(WHAT IS ASKED): Tally the lines in the listing below that contain "scene" and report the tally alone.

───── SUPPLIED DATA ─────

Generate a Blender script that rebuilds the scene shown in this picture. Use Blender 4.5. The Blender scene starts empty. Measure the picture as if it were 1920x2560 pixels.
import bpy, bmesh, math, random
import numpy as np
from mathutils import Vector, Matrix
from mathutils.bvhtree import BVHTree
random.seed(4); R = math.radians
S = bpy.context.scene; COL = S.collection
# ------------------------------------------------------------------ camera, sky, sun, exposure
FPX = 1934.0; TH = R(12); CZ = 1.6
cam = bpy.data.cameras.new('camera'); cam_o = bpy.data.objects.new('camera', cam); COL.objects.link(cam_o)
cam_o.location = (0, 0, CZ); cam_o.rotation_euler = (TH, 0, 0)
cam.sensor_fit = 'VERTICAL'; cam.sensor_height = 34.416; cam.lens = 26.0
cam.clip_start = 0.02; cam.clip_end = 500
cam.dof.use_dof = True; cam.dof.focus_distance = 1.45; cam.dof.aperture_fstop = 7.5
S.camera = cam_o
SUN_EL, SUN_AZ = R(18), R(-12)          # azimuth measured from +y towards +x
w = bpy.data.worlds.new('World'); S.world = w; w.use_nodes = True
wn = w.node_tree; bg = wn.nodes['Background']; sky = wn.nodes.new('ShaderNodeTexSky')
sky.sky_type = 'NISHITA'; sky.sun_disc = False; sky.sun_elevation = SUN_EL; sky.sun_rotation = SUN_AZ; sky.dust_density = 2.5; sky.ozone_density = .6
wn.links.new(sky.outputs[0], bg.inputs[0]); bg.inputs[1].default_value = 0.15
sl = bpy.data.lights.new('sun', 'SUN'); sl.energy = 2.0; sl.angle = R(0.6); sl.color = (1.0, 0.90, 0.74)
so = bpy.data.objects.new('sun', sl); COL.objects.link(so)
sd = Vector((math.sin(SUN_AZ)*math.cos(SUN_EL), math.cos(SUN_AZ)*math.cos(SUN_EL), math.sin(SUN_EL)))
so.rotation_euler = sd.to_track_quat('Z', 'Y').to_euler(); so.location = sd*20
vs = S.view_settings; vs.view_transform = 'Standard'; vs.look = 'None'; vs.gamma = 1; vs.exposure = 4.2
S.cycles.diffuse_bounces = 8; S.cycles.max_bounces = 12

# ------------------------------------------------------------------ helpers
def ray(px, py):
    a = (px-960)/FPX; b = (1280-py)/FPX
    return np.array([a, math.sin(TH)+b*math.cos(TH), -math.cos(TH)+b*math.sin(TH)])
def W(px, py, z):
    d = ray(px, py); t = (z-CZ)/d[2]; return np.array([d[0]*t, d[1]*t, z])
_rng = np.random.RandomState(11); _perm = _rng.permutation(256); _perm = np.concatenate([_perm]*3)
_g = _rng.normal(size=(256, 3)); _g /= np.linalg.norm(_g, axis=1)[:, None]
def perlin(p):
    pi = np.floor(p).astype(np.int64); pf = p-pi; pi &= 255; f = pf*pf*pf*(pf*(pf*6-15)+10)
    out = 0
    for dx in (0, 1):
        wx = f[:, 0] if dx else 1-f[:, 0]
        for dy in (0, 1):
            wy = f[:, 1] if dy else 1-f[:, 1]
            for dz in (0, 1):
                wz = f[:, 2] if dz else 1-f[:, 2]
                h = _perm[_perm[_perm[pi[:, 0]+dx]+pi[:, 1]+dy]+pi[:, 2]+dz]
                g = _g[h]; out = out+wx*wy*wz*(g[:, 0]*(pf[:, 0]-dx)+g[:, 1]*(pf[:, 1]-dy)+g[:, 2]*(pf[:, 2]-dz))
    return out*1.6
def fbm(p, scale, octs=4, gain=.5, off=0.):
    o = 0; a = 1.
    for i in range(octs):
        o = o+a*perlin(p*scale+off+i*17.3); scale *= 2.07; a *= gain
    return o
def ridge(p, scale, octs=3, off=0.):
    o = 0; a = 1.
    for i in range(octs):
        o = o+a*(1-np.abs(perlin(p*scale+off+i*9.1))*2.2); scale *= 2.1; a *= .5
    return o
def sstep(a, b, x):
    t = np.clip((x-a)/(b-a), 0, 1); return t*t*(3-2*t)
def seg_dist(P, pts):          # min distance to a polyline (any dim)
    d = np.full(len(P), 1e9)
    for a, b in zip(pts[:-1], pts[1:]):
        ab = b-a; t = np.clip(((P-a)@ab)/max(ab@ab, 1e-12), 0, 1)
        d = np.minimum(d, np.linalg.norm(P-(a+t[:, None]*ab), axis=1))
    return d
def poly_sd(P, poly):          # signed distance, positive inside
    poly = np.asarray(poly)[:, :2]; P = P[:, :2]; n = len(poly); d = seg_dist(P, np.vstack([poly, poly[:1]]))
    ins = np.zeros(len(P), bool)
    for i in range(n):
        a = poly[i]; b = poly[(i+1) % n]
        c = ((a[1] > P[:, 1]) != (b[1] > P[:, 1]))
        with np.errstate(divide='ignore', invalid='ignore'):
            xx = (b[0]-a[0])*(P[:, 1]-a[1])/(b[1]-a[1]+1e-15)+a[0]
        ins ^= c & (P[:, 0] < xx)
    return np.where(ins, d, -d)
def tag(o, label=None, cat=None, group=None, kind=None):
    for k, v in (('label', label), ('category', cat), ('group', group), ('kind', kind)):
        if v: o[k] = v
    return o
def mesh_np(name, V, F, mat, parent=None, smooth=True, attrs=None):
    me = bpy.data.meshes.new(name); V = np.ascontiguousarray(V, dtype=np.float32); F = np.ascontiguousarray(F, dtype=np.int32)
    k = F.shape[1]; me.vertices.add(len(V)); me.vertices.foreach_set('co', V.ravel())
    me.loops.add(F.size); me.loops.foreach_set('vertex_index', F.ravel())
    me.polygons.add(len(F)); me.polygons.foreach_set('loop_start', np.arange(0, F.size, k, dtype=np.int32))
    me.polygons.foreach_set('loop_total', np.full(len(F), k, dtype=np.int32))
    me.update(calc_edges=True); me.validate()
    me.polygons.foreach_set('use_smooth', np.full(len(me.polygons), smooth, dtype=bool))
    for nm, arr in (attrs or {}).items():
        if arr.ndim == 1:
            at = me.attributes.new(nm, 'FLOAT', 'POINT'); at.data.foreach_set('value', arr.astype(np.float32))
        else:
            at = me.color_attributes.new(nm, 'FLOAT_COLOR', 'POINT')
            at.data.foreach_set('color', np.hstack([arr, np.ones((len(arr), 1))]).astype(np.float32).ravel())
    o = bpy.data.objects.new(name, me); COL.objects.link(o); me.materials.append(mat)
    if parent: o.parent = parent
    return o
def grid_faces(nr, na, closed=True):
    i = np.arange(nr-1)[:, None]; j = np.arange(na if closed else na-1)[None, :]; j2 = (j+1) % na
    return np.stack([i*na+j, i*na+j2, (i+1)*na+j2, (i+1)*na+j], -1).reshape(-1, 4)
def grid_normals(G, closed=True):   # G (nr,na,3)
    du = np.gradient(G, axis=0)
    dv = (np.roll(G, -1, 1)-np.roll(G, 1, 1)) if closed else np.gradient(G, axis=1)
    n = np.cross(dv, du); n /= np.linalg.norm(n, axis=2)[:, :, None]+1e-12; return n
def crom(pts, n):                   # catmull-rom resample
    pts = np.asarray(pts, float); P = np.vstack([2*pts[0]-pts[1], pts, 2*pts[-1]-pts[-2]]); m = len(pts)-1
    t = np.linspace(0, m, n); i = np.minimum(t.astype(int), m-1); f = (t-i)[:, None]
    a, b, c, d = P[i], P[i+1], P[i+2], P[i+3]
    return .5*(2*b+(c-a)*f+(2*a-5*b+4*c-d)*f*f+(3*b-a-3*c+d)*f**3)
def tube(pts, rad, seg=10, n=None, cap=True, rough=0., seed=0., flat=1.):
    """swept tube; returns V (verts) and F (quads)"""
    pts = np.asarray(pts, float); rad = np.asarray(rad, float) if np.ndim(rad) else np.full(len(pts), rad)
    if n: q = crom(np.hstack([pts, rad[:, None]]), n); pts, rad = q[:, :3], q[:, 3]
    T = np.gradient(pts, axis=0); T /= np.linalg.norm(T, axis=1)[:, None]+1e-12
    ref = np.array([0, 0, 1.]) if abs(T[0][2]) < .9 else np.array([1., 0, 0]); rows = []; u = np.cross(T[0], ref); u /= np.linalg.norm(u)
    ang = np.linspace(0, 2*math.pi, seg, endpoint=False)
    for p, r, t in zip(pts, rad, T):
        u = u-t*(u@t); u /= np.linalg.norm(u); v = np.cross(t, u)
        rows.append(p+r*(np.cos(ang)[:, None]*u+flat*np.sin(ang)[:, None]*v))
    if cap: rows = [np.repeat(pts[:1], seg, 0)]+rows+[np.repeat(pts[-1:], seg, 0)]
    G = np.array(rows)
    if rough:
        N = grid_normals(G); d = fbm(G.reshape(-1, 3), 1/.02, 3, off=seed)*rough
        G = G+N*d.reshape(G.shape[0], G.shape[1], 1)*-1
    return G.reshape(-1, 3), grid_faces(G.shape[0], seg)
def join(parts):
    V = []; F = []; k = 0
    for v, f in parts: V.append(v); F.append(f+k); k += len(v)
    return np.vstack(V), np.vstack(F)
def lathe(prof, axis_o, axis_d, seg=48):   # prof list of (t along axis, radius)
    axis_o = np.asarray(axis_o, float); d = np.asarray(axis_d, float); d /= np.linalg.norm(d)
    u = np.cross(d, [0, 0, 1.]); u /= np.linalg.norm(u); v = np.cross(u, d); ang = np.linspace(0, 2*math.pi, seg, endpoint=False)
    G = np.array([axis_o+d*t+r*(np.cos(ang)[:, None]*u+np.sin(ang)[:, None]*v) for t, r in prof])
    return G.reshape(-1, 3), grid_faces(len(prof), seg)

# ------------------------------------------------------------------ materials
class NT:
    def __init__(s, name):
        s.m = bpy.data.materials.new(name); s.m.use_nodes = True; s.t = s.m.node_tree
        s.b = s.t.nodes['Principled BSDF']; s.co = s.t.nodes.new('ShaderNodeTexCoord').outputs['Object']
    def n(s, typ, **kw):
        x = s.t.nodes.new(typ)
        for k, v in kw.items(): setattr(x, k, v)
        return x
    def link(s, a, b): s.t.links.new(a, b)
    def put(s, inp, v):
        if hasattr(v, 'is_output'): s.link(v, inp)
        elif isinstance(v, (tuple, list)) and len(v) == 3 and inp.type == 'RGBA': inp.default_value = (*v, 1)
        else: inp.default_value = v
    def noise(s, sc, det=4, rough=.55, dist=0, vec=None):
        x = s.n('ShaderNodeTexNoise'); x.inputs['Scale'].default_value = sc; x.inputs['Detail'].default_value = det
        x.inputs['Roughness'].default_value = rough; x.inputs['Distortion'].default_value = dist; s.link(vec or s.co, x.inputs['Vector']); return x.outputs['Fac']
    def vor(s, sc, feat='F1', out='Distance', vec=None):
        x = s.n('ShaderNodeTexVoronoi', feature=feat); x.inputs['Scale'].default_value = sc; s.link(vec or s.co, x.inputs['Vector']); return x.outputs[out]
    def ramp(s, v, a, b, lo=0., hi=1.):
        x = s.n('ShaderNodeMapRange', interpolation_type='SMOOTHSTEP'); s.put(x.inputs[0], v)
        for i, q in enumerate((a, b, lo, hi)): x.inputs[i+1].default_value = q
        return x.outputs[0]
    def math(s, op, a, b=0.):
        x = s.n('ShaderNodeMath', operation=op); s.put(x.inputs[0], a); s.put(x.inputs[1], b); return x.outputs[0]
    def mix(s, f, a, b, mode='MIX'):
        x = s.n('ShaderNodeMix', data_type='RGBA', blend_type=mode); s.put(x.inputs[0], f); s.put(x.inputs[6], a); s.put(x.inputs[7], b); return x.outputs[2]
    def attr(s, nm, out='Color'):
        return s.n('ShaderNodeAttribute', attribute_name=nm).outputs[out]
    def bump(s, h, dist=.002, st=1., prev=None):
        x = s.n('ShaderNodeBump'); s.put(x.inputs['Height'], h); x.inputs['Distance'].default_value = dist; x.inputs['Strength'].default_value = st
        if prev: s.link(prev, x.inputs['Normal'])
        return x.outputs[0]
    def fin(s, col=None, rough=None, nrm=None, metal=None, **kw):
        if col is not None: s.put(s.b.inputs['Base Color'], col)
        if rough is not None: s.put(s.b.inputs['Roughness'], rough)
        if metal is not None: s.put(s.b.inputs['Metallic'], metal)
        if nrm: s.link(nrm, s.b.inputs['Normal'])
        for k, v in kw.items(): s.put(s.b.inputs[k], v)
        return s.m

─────

(RESULT OF THIS EXERCISE): 2